• Entries with scene source code:
☆ ☆ ☆ ☆ ☆ ☆ ☆

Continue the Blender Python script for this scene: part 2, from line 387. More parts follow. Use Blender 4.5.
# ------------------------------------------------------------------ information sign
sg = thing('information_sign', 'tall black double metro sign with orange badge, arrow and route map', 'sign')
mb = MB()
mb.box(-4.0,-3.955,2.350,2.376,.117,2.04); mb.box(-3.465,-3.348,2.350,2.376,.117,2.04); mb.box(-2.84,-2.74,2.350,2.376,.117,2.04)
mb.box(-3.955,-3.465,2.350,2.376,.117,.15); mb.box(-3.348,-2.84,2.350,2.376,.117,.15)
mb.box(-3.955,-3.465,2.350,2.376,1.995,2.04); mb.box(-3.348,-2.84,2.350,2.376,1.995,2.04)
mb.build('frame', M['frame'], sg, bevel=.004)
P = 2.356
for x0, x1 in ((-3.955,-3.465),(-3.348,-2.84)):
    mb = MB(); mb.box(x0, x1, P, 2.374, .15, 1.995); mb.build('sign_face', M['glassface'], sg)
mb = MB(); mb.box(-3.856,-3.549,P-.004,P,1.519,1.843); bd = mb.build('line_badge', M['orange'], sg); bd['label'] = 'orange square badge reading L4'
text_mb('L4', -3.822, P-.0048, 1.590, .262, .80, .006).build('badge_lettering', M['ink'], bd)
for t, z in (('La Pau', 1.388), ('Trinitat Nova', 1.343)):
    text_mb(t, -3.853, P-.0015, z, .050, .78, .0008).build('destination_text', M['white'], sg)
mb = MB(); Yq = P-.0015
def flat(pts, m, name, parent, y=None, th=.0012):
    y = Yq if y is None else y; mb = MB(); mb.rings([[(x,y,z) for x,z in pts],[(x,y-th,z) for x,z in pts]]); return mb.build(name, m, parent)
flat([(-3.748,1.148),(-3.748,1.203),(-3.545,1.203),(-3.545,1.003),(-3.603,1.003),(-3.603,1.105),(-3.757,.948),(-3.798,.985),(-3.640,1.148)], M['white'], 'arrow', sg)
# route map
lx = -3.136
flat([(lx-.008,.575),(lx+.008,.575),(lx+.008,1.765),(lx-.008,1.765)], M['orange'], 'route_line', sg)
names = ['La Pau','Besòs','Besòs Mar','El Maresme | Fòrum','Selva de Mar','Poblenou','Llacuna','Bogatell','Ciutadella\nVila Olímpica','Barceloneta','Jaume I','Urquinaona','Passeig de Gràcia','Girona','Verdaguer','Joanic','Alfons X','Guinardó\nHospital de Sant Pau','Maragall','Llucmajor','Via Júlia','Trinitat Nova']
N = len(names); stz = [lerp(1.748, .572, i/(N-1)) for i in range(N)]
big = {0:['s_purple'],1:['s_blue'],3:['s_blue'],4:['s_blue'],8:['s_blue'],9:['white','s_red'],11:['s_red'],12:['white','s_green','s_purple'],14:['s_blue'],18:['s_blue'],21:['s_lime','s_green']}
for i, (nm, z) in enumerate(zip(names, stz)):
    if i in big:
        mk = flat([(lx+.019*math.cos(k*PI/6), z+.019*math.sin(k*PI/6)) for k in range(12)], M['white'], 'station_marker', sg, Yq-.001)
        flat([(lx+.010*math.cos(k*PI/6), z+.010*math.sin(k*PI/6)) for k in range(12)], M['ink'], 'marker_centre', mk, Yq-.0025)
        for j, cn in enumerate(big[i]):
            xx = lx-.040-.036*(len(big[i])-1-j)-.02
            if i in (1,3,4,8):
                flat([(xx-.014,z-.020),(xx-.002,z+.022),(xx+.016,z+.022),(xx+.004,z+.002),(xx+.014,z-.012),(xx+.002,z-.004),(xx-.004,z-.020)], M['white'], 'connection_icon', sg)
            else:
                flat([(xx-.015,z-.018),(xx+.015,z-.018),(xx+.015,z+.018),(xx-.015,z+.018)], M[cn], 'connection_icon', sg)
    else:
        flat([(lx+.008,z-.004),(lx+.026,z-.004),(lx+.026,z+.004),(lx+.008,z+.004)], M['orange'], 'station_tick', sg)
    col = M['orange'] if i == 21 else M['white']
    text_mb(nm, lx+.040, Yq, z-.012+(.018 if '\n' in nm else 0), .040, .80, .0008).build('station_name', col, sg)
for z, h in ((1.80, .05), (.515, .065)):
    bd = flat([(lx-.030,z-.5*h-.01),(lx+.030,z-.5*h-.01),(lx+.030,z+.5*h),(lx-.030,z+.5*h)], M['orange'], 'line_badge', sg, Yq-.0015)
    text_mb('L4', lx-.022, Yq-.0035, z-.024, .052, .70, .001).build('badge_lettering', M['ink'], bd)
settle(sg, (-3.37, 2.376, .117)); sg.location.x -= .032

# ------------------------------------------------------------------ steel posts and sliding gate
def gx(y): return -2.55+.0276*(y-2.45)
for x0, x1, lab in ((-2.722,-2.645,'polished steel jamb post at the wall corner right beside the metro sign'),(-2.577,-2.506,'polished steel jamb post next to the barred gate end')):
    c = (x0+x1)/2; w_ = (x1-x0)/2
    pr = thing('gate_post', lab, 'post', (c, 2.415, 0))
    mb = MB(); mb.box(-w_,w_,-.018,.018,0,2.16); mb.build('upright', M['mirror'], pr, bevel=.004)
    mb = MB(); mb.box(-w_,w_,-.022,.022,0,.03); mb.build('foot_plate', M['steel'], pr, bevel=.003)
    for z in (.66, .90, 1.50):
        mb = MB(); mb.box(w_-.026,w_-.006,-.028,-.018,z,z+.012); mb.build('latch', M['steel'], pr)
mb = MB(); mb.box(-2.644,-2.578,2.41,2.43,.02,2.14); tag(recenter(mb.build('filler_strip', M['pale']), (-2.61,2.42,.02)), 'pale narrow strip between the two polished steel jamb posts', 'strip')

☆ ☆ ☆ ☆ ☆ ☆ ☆

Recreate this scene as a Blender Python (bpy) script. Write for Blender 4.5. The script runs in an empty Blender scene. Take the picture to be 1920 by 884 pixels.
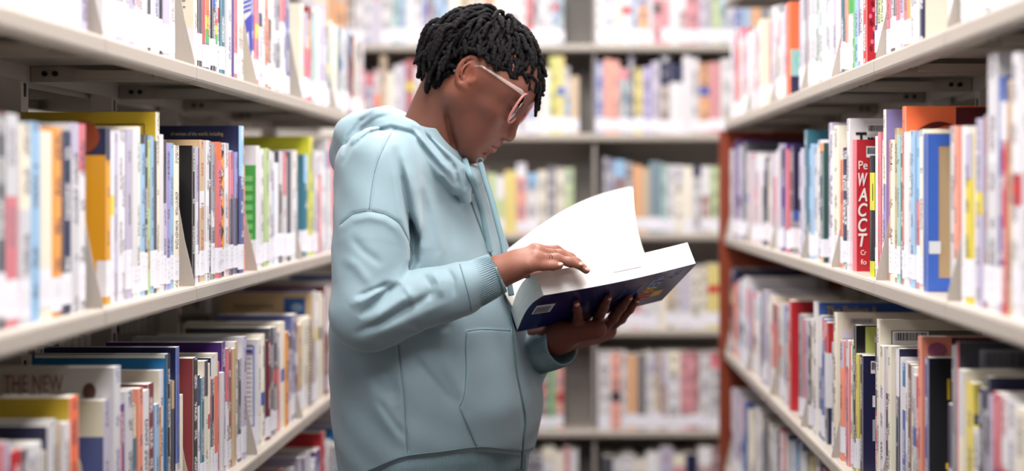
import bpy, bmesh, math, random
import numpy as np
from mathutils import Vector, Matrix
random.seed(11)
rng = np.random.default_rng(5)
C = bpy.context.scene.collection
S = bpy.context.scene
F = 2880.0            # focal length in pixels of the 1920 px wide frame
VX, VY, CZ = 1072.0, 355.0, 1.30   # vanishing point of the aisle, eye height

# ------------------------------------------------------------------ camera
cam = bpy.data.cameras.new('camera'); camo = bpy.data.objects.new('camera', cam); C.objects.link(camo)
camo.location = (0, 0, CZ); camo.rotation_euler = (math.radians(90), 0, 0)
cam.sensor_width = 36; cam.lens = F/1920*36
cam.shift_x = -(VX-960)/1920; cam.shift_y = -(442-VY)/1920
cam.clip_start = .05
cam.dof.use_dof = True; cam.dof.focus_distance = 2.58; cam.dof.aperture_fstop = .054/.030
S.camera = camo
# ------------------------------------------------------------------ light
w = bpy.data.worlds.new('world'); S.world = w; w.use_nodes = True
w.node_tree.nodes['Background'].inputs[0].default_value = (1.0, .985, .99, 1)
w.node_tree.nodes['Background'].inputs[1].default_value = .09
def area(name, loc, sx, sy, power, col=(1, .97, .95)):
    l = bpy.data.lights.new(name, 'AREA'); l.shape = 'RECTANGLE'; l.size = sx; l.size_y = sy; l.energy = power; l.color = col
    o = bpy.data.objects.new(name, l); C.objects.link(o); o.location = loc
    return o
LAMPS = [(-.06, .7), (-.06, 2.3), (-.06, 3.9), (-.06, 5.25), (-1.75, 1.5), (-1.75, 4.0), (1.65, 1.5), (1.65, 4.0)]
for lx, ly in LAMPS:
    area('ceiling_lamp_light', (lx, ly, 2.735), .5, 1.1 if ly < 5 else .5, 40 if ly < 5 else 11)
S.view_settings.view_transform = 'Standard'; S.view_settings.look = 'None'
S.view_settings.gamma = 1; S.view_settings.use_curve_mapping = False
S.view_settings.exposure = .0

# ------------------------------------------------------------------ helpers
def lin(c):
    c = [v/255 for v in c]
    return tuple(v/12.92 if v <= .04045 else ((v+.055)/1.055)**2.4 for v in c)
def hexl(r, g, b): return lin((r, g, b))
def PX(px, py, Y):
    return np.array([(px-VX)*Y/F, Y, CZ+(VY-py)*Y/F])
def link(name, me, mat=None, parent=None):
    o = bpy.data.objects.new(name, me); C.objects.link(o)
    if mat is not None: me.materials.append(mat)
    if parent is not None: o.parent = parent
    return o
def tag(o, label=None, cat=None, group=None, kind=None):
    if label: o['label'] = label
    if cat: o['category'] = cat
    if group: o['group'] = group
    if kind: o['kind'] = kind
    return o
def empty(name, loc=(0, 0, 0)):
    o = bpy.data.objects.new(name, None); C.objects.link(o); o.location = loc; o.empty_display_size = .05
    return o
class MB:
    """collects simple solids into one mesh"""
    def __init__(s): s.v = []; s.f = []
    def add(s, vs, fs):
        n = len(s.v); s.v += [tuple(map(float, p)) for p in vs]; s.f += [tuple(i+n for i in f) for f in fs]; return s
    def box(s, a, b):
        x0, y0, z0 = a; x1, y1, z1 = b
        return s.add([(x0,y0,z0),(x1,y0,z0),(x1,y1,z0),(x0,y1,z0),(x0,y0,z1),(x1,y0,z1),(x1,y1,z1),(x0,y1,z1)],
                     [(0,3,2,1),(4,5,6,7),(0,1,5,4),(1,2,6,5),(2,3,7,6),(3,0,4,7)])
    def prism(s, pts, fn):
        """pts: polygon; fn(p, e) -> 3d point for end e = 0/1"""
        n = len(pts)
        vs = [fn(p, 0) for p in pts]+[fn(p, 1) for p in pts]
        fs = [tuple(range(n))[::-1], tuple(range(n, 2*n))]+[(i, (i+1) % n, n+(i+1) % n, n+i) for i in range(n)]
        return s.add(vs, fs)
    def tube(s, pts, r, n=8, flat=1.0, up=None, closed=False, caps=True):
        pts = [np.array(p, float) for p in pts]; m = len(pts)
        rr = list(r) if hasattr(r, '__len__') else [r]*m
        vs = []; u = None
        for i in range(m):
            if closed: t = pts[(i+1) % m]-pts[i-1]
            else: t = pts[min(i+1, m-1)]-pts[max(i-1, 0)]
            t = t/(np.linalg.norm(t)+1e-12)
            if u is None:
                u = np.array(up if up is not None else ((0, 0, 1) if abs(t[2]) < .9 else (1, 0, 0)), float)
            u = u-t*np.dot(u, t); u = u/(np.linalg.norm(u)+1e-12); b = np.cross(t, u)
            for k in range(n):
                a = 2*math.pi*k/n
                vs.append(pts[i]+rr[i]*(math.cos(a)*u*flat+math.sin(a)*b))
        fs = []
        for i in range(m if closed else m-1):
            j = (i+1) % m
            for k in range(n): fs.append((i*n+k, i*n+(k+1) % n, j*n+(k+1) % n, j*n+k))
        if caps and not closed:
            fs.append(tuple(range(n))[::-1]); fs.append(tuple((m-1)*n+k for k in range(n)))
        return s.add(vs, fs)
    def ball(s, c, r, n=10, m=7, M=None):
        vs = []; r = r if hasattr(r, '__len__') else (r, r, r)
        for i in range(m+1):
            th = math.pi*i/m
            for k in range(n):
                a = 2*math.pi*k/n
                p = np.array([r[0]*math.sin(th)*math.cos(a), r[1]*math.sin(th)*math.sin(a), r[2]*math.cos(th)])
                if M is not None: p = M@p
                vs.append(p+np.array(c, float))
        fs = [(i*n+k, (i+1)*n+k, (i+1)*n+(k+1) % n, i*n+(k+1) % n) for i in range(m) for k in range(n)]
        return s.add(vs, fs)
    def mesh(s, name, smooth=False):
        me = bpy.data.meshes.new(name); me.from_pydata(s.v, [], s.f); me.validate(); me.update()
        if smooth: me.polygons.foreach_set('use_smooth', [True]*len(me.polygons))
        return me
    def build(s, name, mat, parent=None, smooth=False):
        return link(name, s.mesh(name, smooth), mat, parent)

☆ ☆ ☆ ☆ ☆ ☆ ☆

• PROBLEM REQUIREMENTS: In the listing above, find the line containing "Recreate this scene" and the line containing "VX, VY, CZ = 1072.0, 355.0, 1.30", then return both of them and every line between, exactly, without pictures.

• RESULT:
Recreate this scene as a Blender Python (bpy) script. Write for Blender 4.5. The script runs in an empty Blender scene. Take the picture to be 1920 by 884 pixels.
import bpy, bmesh, math, random
import numpy as np
from mathutils import Vector, Matrix
random.seed(11)
rng = np.random.default_rng(5)
C = bpy.context.scene.collection
S = bpy.context.scene
F = 2880.0            # focal length in pixels of the 1920 px wide frame
VX, VY, CZ = 1072.0, 355.0, 1.30   # vanishing point of the aisle, eye height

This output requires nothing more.